Otome games are ridiculously easy to get into, and it’s usually because they’re so simple to play; the story’s path is relatively straight-forward and hard to deviate from, and it’s rare that options actually have any impact on what’s going to happen. Long Live the Queen isn’t like that, though. Its entire premise is that you must keep Elodie, a young soon-to-be-queen, alive despite the growing threats as she makes decisions for her kingdom.

Elodie's list of deaths.

Elodie’s list of deaths.

That aspect is what makes this game interesting: You have to keep Elodie alive for the entire 40 weeks of the game’s story, making sure that she’s crowned queen on her fifteenth birthday. In order to survive or to alter aspects of the story, you have to ensure that Elodie can meet certain skill checks; there are a ridiculous amount of skills to improve for her, which leads to multiple paths and endings. Some of the threats that you have to beat include a vengeful elite, Elodie’s magical aunt, assassins who attack your carriage, and elites who attempt to poison Elodie; there are many more dangers that she has to survive or avoid, but it does get harder to keep track of all of them.
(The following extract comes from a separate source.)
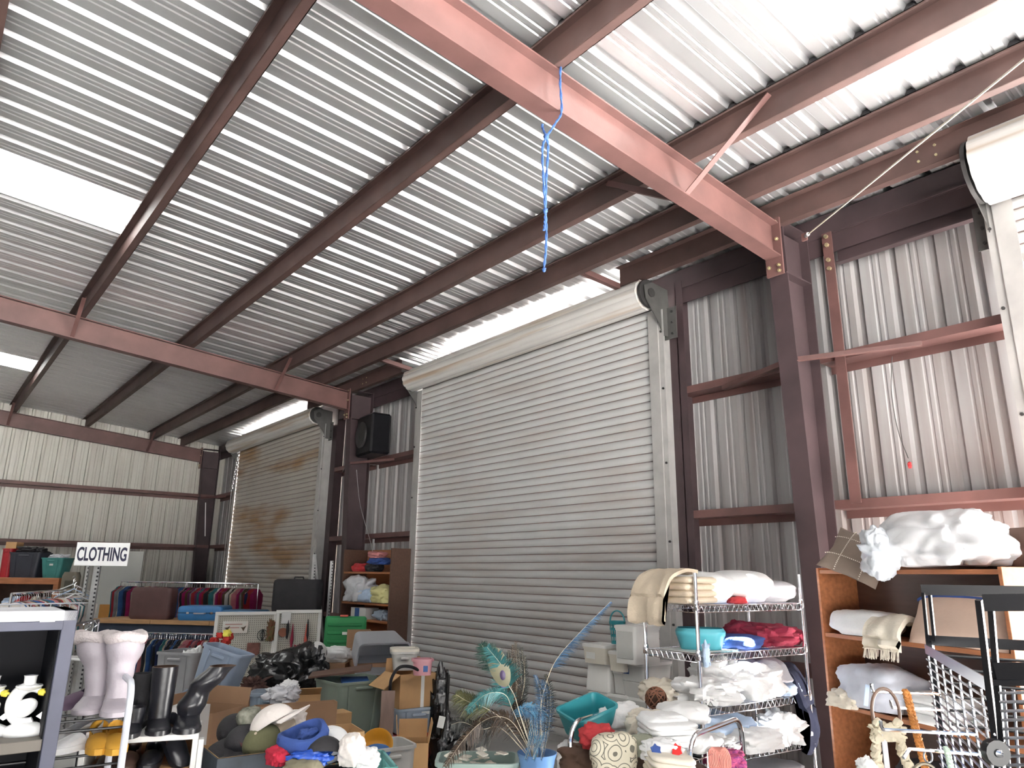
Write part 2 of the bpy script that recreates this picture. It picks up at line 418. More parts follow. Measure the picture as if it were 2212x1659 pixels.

The 24 potential epilogues.

The 24 potential epilogues.

That also makes this game both difficult: you genuinely have to attempt to keep Elodie alive, unless you’re looking to gain the achievement for her eleven deaths. If you happen to be an achievement hunter, as I sometimes can be, the game forces you to repeatedly murder your protagonist by making poor choices. This is where your options actually feel as if they have a reason. For instance, when Elodie is sent expensive and rare chocolates as a gift from an unknown person of her court, she can decide to eat them. Doing so will cause her to die from poison, but she can also survive it by having a high enough skill check in either Poison or Dogs; she’ll know to save it for later and accidentally poison a member of her castle’s staff because they wanted to try the chocolates or feed it to a chicken in order to find out whether it was laced with poison.

The game is full of a ridiculous amount of tropes. Almost every single Adult in the whole game is incredibly useless; Elodie’s father is supposed to be one of her advisers, yet he never intervenes to even provide suggestions on the decisions she makes. She’s capable of starting a civil war, of executing both commoners and people of her court on a whim, and murdering the family who opposes her or sacrificing her young cousin to a kraken; her father never once provides necessary opposition to his young princess daughter. He isn’t the only person who does this; every adult does something that encourages their children to harm others, and it doesn’t seem to matter who those ‘others’ are.

Elodie as a magical girl.

Elodie as a magical girl.

Despite being quite interesting and a bit fun in terms of the way the story plays out and changes based on the decisions you make, there are some rather distracting details in the clothing acquired for improving skills beyond a certain level. While some of the outfits are quite cute, they don’t quite fit the supposed era the story takes place in; one of the options available is a catsuit with a monocle, which doesn’t quite work together. Elodie’s Lumen outfit, which boosts her skills in magic, is a highly stereotypical Magical Girl outfit that is clearly out of place in the game’s aesthetics. This is pretty common in the other outfits, as they’re all from different periods of time.

As a whole, I enjoyed the game’s structure. It’s still pretty easy to keep Elodie alive once you pick up the nuances, which is really what turns the game into “Murder the Young Princess Before Her Birthday.” It’s good for a few playthroughs, but it definitely gets very old pretty quickly.